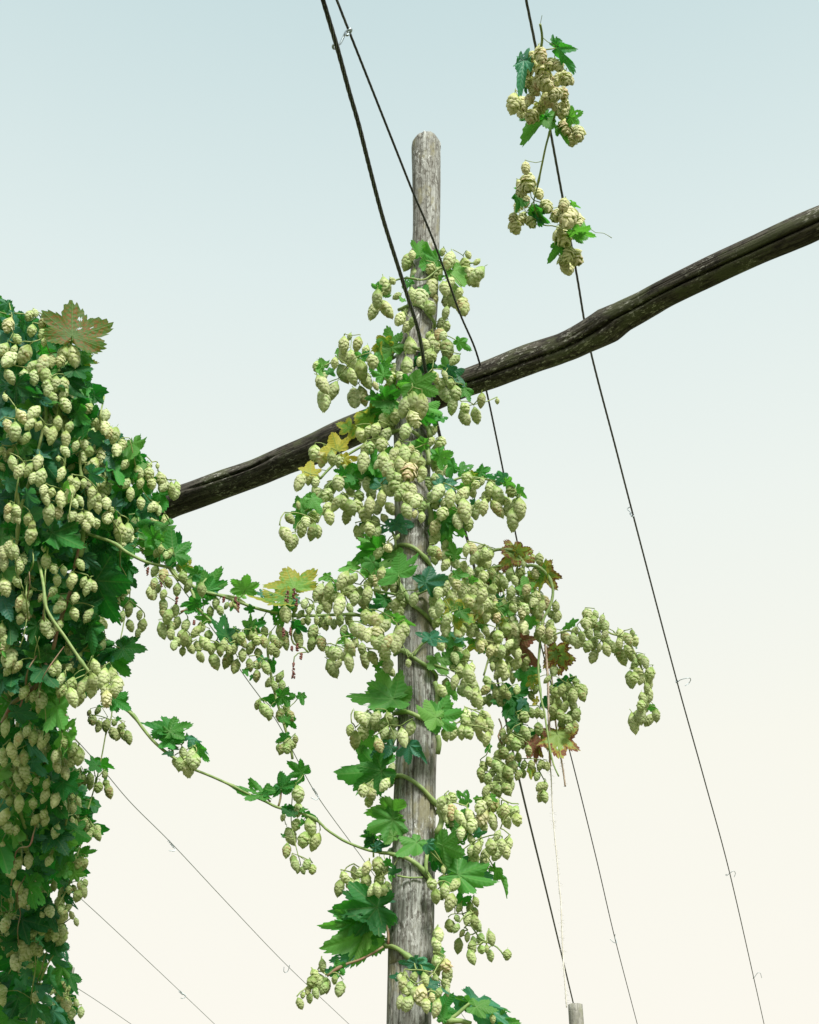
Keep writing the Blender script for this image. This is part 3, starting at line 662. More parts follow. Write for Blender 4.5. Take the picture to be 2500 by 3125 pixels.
v.stem('F', '1110,1015 1190,1010 1270,1000', 4); v.stem('F', '1210,1270 1270,1350 1330,1430 1440,1490 1480,1540', 2.5)
v.stem('F', '650,320 700,350 740,380', 4, M_RED)
v.stem('E', '150,350 200,330 300,200 420,120 620,160 750,200', 3); v.stem('E', '900,120 1100,150 1250,120 1500,170 1580,260', 3.5)
v.stem('D', '300,900 360,870 480,820 600,870 700,970', 2.5); v.stem('D', '700,400 760,340 850,320 960,330 1060,260 1200,230 1290,220', 3)
v.cones_at('D', '850,215,110 880,170,60 905,310,100 950,290,80 1025,300,120 1000,260,70 1080,150,50 1125,205,110 1165,235,80 1250,170,50 1230,230,80 1260,310,150 1310,300,120 1305,215,50 700,380,120 750,340,50 650,460,120 627,535,115 708,525,125 '
    '880,430,90 935,450,120 1010,380,110 1020,460,90 1095,390,90 1150,430,150 1190,420,70 1105,480,80 1210,505,120 1130,350,70 915,550,100 850,560,80 800,590,90 850,640,80 880,610,70 830,540,60 780,440,60 1000,515,90 1100,550,80 1070,620,80 1105,640,70 1060,690,80 '
    '1025,755,120 985,700,60 1085,700,60 870,790,150 850,910,130 985,835,100 1010,840,70 1110,790,130 1160,860,80 930,870,60 965,760,80 '
    '468,708,45 430,760,100 520,755,90 575,800,70 425,830,90 480,860,120 545,930,130 430,950,120 485,970,110 575,990,120 620,870,90 665,845,60 370,880,70 255,905,70 300,960,60 290,1020,120 300,1120,140 355,1065,125 500,1110,120 555,1095,120 640,1030,60 '
    '785,940,120 740,980,90 810,980,90 690,960,70 1030,975,80 1065,1020,90 1130,1015,60 1100,1090,120 1165,1080,95 1145,1160,110 1095,960,60 1170,1060,60 1335,1125,90 1228,1175,70 1225,1240,100 1300,1225,100 1440,1130,38 '
    '770,1230,90 700,1250,100 660,1240,80 745,1280,70 815,1265,60 640,1320,90 705,1355,100 545,1355,100 595,1330,70 680,1420,90 640,1400,100 570,1450,90 560,1530,130 600,1440,80 1000,1400,70 1065,1405,80 1050,1470,120 1030,1530,110 1010,1330,80 '
    '240,1475,100 290,1500,120 350,1505,90 400,1525,80 450,1560,100 200,1640,80 140,1665,110 245,1640,60 245,1665,70')
v.cones_at('D', '830,1170,130 885,1150,150 940,1165,150 890,1250,110 835,1330,100 785,1430,70 760,1490,110 830,1480,120 900,1530,110 690,1530,120 720,1570,110 800,1560,120 860,1590,120 940,1540,80 950,1600,80 740,1620,90 790,1640,80 660,1540,80 870,1450,70 905,1480,60', dy=-.10)
v.cones_at('E', '262,235,110 345,190,100 395,160,100 315,240,90 340,250,70 325,330,90 335,385,95 470,195,105 520,160,80 585,165,90 610,230,100 385,290,110 430,260,70 425,290,90 480,320,100 450,380,95 530,250,80 520,310,80 460,340,70 600,310,110 570,370,100 '
    '680,260,100 720,210,90 650,320,90 740,330,90 690,240,80 700,170,70 700,395,70 640,420,90 600,465,90 530,490,100 560,450,70 650,485,80 985,170,90 1050,220,110 985,270,100 1030,140,80 1030,300,70 945,320,80 1030,450,100 1030,520,100 1080,360,90 1130,260,110 1145,350,110 1180,410,100 1100,300,80 '
    '1210,240,120 1225,340,140 1250,430,90 1060,90,80 1120,80,80 1240,130,80 1270,210,90 1300,170,60 1290,340,110 1350,320,100 1390,200,90 1400,170,80 1440,240,130 1440,330,120 1370,250,80 1530,215,80 1515,300,110 1545,400,140 1590,330,130 1560,300,90 1500,340,70 1340,150,50 1310,300,60 '
    '130,305,50 75,395,75 50,500,110 75,560,90 100,545,90 155,465,100 180,415,70 215,385,80 235,385,80 225,480,110 260,480,80 660,610,100 735,575,50 785,515,35 720,590,60 '
    '1045,620,90 1030,660,70 1105,650,110 1140,640,90 1160,680,90 1100,560,80 1010,610,70 1100,700,80')
v.cones_at('E', '770,180,100 830,200,100 800,240,90 880,210,90 860,260,100 905,280,90 940,120,70 845,345,100 897,365,50 943,385,65', dy=-.09)
v.cones_at('E', '265,880,110 330,870,110 310,940,140 360,900,90 425,800,120 440,850,100 490,790,80 480,880,100 400,970,120 410,930,90 500,920,90 540,900,100 590,830,80 585,900,110 610,790,60 640,800,80 680,760,90 670,910,80 650,870,70 700,830,80 760,840,90 730,780,80 720,950,80 '
    '820,940,75 770,960,90 790,1010,90 890,925,85 800,900,60 560,950,90 170,955,60 210,980,50 470,1240,110 450,1290,90 465,1340,110 500,1220,70 550,1250,70 570,1320,110 620,1310,90 360,1280,90 330,1270,70 385,1280,80 355,1380,120 395,1350,60 700,1280,100 720,1360,90 740,1400,70 690,1330,80')
v.cones_at('E', '520,1130,120 545,1140,100 575,1040,90 600,1050,80 640,1060,100 660,1080,100 700,1100,100 590,1160,90 650,1150,100 665,1200,100 720,1210,120 780,1200,110 800,1160,110 825,1130,100 760,1230,90 640,1210,90 500,1130,90 855,1345,50', dy=-.11)
v.cones_at('E', '1095,850,100 1050,880,80 1145,920,120 1060,980,110 1110,960,90 1170,830,70 1230,900,150 1205,850,90 1280,870,90 1300,960,130 1340,900,100 1360,950,90 1250,940,80 1040,1080,70 1100,1120,90 1085,1200,110 1060,1220,90 1130,1230,80 1180,1250,110 1200,1130,80 1180,1170,90 '
    '1075,1530,90 1145,1370,60 1195,1400,90 1160,1470,90 1100,1480,70 1250,1420,120 1235,1480,100 1280,1500,110 1300,1560,100 1250,1540,80 1320,1600,90 1210,1530,80 1270,1440,80 1290,1590,80 1235,600,80 1270,590,80 1290,650,90 1340,660,100 1385,640,70 1360,620,70 1210,720,90 1260,750,70 '
    '1150,800,90 1010,860,80 1020,930,90 1110,1060,90 1020,1010,80 1230,1300,90 1210,1340,80 1160,1310,80 1270,1380,70')
v.cones_at('F', '470,60,70 505,125,110 560,70,100 585,50,80 620,60,90 690,35,100 660,160,90 715,100,80 755,90,80 760,15,80 640,30,70 700,80,80 560,10,80 540,-20,100 580,-10,90 640,-20,90 725,-25,60 740,0,80 1100,90,80 1150,80,90 1205,75,90 1250,80,80 1270,30,90 1230,10,90 1320,30,110 1370,40,110 1330,100,80 1370,120,90 1390,20,80 1290,-10,90 1340,-20,90 1230,-30,90 1370,-30,80')
v.cones_at('F', '820,110,110 870,50,90', dy=-.12)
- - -
## WHAT THIS TASK INVOLVES
Extract every line of the data exactly; pictures stay out.

## COMPLETE RESPONSE
Keep writing the Blender script for this image. This is part 3, starting at line 662. More parts follow. Write for Blender 4.5. Take the picture to be 2500 by 3125 pixels.
v.stem('F', '1110,1015 1190,1010 1270,1000', 4); v.stem('F', '1210,1270 1270,1350 1330,1430 1440,1490 1480,1540', 2.5)
v.stem('F', '650,320 700,350 740,380', 4, M_RED)
v.stem('E', '150,350 200,330 300,200 420,120 620,160 750,200', 3); v.stem('E', '900,120 1100,150 1250,120 1500,170 1580,260', 3.5)
v.stem('D', '300,900 360,870 480,820 600,870 700,970', 2.5); v.stem('D', '700,400 760,340 850,320 960,330 1060,260 1200,230 1290,220', 3)
v.cones_at('D', '850,215,110 880,170,60 905,310,100 950,290,80 1025,300,120 1000,260,70 1080,150,50 1125,205,110 1165,235,80 1250,170,50 1230,230,80 1260,310,150 1310,300,120 1305,215,50 700,380,120 750,340,50 650,460,120 627,535,115 708,525,125 '
    '880,430,90 935,450,120 1010,380,110 1020,460,90 1095,390,90 1150,430,150 1190,420,70 1105,480,80 1210,505,120 1130,350,70 915,550,100 850,560,80 800,590,90 850,640,80 880,610,70 830,540,60 780,440,60 1000,515,90 1100,550,80 1070,620,80 1105,640,70 1060,690,80 '
    '1025,755,120 985,700,60 1085,700,60 870,790,150 850,910,130 985,835,100 1010,840,70 1110,790,130 1160,860,80 930,870,60 965,760,80 '
    '468,708,45 430,760,100 520,755,90 575,800,70 425,830,90 480,860,120 545,930,130 430,950,120 485,970,110 575,990,120 620,870,90 665,845,60 370,880,70 255,905,70 300,960,60 290,1020,120 300,1120,140 355,1065,125 500,1110,120 555,1095,120 640,1030,60 '
    '785,940,120 740,980,90 810,980,90 690,960,70 1030,975,80 1065,1020,90 1130,1015,60 1100,1090,120 1165,1080,95 1145,1160,110 1095,960,60 1170,1060,60 1335,1125,90 1228,1175,70 1225,1240,100 1300,1225,100 1440,1130,38 '
    '770,1230,90 700,1250,100 660,1240,80 745,1280,70 815,1265,60 640,1320,90 705,1355,100 545,1355,100 595,1330,70 680,1420,90 640,1400,100 570,1450,90 560,1530,130 600,1440,80 1000,1400,70 1065,1405,80 1050,1470,120 1030,1530,110 1010,1330,80 '
    '240,1475,100 290,1500,120 350,1505,90 400,1525,80 450,1560,100 200,1640,80 140,1665,110 245,1640,60 245,1665,70')
v.cones_at('D', '830,1170,130 885,1150,150 940,1165,150 890,1250,110 835,1330,100 785,1430,70 760,1490,110 830,1480,120 900,1530,110 690,1530,120 720,1570,110 800,1560,120 860,1590,120 940,1540,80 950,1600,80 740,1620,90 790,1640,80 660,1540,80 870,1450,70 905,1480,60', dy=-.10)
v.cones_at('E', '262,235,110 345,190,100 395,160,100 315,240,90 340,250,70 325,330,90 335,385,95 470,195,105 520,160,80 585,165,90 610,230,100 385,290,110 430,260,70 425,290,90 480,320,100 450,380,95 530,250,80 520,310,80 460,340,70 600,310,110 570,370,100 '
    '680,260,100 720,210,90 650,320,90 740,330,90 690,240,80 700,170,70 700,395,70 640,420,90 600,465,90 530,490,100 560,450,70 650,485,80 985,170,90 1050,220,110 985,270,100 1030,140,80 1030,300,70 945,320,80 1030,450,100 1030,520,100 1080,360,90 1130,260,110 1145,350,110 1180,410,100 1100,300,80 '
    '1210,240,120 1225,340,140 1250,430,90 1060,90,80 1120,80,80 1240,130,80 1270,210,90 1300,170,60 1290,340,110 1350,320,100 1390,200,90 1400,170,80 1440,240,130 1440,330,120 1370,250,80 1530,215,80 1515,300,110 1545,400,140 1590,330,130 1560,300,90 1500,340,70 1340,150,50 1310,300,60 '
    '130,305,50 75,395,75 50,500,110 75,560,90 100,545,90 155,465,100 180,415,70 215,385,80 235,385,80 225,480,110 260,480,80 660,610,100 735,575,50 785,515,35 720,590,60 '
    '1045,620,90 1030,660,70 1105,650,110 1140,640,90 1160,680,90 1100,560,80 1010,610,70 1100,700,80')
v.cones_at('E', '770,180,100 830,200,100 800,240,90 880,210,90 860,260,100 905,280,90 940,120,70 845,345,100 897,365,50 943,385,65', dy=-.09)
v.cones_at('E', '265,880,110 330,870,110 310,940,140 360,900,90 425,800,120 440,850,100 490,790,80 480,880,100 400,970,120 410,930,90 500,920,90 540,900,100 590,830,80 585,900,110 610,790,60 640,800,80 680,760,90 670,910,80 650,870,70 700,830,80 760,840,90 730,780,80 720,950,80 '
    '820,940,75 770,960,90 790,1010,90 890,925,85 800,900,60 560,950,90 170,955,60 210,980,50 470,1240,110 450,1290,90 465,1340,110 500,1220,70 550,1250,70 570,1320,110 620,1310,90 360,1280,90 330,1270,70 385,1280,80 355,1380,120 395,1350,60 700,1280,100 720,1360,90 740,1400,70 690,1330,80')
v.cones_at('E', '520,1130,120 545,1140,100 575,1040,90 600,1050,80 640,1060,100 660,1080,100 700,1100,100 590,1160,90 650,1150,100 665,1200,100 720,1210,120 780,1200,110 800,1160,110 825,1130,100 760,1230,90 640,1210,90 500,1130,90 855,1345,50', dy=-.11)
v.cones_at('E', '1095,850,100 1050,880,80 1145,920,120 1060,980,110 1110,960,90 1170,830,70 1230,900,150 1205,850,90 1280,870,90 1300,960,130 1340,900,100 1360,950,90 1250,940,80 1040,1080,70 1100,1120,90 1085,1200,110 1060,1220,90 1130,1230,80 1180,1250,110 1200,1130,80 1180,1170,90 '
    '1075,1530,90 1145,1370,60 1195,1400,90 1160,1470,90 1100,1480,70 1250,1420,120 1235,1480,100 1280,1500,110 1300,1560,100 1250,1540,80 1320,1600,90 1210,1530,80 1270,1440,80 1290,1590,80 1235,600,80 1270,590,80 1290,650,90 1340,660,100 1385,640,70 1360,620,70 1210,720,90 1260,750,70 '
    '1150,800,90 1010,860,80 1020,930,90 1110,1060,90 1020,1010,80 1230,1300,90 1210,1340,80 1160,1310,80 1270,1380,70')
v.cones_at('F', '470,60,70 505,125,110 560,70,100 585,50,80 620,60,90 690,35,100 660,160,90 715,100,80 755,90,80 760,15,80 640,30,70 700,80,80 560,10,80 540,-20,100 580,-10,90 640,-20,90 725,-25,60 740,0,80 1100,90,80 1150,80,90 1205,75,90 1250,80,80 1270,30,90 1230,10,90 1320,30,110 1370,40,110 1330,100,80 1370,120,90 1390,20,80 1290,-10,90 1340,-20,90 1230,-30,90 1370,-30,80')
v.cones_at('F', '820,110,110 870,50,90', dy=-.12)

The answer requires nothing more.